El martes entrevisté a una mujer que está en el ojo público desde hace tiempo, pero en los últimos veinte días la ubicaron en el centro de las sospechas. Durante toda la nota la mujer estuvo descalza. Cebó, en una hora cuarenta de grabador encendido, tres mates: dos los tomó ella. Es una mujer bellísima y extraña, que creció a fuerza de ingenio. Disfruta, se nota, escucharse. Habla como si compusiera en vivo. Una jazzista de improvisación que se construye con palabras. El reportaje se publicó el domingo y puede leerse aquí.
Mi concentración en sus modos era total, aunque estuviese pendiente de que me llegara un mate. A mi izquierda se había sentado Sergio Goya, fotógrafo de los buenos en los dos sentidos: gran fotógrafo, gran compañero. Sentía la energía de Goya como en oleadas. Él quería estar ahí y no quería estar ahí. Hubo tramos de incredulidad total, de surrealismo, de confesiones, de declaraciones fuertes. En un momento, el aire se puso demasiado denso, como si hubiera que hacer espacio entre el engrudo para avanzar.
Intervine poco porque preferí oír el monólogo. Reafirmé una teoría sobre la que doy vueltas hace tiempo que tiene que ver con cómo el cuerpo acompaña a la oralidad. Quién ha ensayado su discurso o lo ha repetido muchas veces sabe cuándo hacer silencio, sabe cuándo levantar el dedo, sabe cuándo mirar de costado, sabe cómo buscar cierta complicidad en su interlocutor. Delante mío estaba la confirmación de la regla. El periodismo es más rápido que la Justicia para dictar sentencia: yo estaba en ese departamento fuera del tiempo, encantada.

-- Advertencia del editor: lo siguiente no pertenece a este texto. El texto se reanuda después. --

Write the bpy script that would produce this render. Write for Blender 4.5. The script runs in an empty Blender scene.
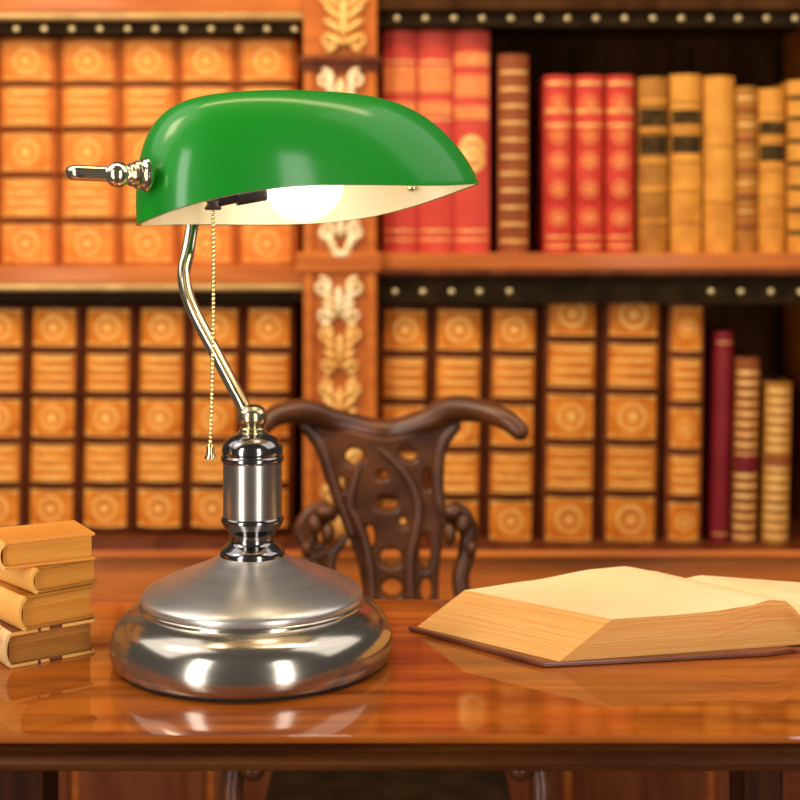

Hasta que la interrumpí con una pregunta que vino del fondo mío, de mi patio trasero, de ahí donde amontono inquietudes demasiado personales. Perdón, no pude atajarla. La mujer se descolocó. Dejó de hablar, abrazó el mate con la mano -esta vez tampoco me tocaría- y se sacó los lentes. Después bajó la mirada y lloró. Aquel aire espeso de repente se ablandaba. Del pecho todo abierto a hacerse un bollito frente al termo. De la fluidez de un lenguaje autoimpuesto a la imposibilidad de emitir sonidos. Fueron unos segundos, incómodos.
Una, que es periodista y está ahí arrastrada por la curiosidad o el empleo, no sabe bien qué hacer cuando el entrevistado se angustia. Y cuando una no sabe, mejor no hacer nada. Esto no quiere decir que no me conmueva el llanto del otro. Hablo del reflejo, de no poder sacar la mano del anotador para tomarle la mano al entrevistado, una forma de cercanía respetuosa. Hablo de poner el cuerpo para contener al otro en un abrazo. Hablo de decir “¿Querés que paremos un ratito?”. Lo único que sé hacer en esas circunstancias es esperar que el espasmo pase y seguir.
Me crié profesionalmente en una redacción que pedía la última foto en vida del niño recién muerto. El último femicidio que cubrí fue un domingo de 2016, en Morón. El padre de la mujer asesinada me ofreció disculpas por el desorden, recién habían terminado de baldear. Recuerdo que pude armar el recorrido de su hija queriendo escapar de la cuchilla de su ex en las marcas de sangre que habían quedado en la pared. No sentí nada. En 2010 ó 2011 o un año antes o después, cubrí una ola de suicidios en Rosario de la Frontera, Salta. En una semana, unos cuantos adolescentes se ahorcaron, y quince lo intentaron y fallaron. Todavía recuerdo haberle preguntado a una madre cómo y dónde se había suicidado su hija, si podía mostrarme cómo, dónde. Fui un témpano. La madre también.
Agradezco haber pasado por esa escuela porque el periodismo sentimental me genera muchísima vergüenza ajena. El golpe bajo es de haragán. Dirán que he ingresado al mercado laboral sin derechos humanos, que no tengo sentimientos. Yo digo que cualquier avance del periodista sobre el entrevistado o es un show o es una interferencia. El show no sirve al texto -hacer esa transferencia es una tarea trabajosa- e interferir es modificar el contexto en el que el otro habla, que es lo único que interesa. No quiero ser amiga de mis entrevistados. No los llamo para los cumpleaños. Al 90% nunca más vuelvo a verlos. Creo que es parte del acuerdo tácito entre dos que se encuentran con intereses particulares. Al otro dar su mensaje, a mí tener la nota.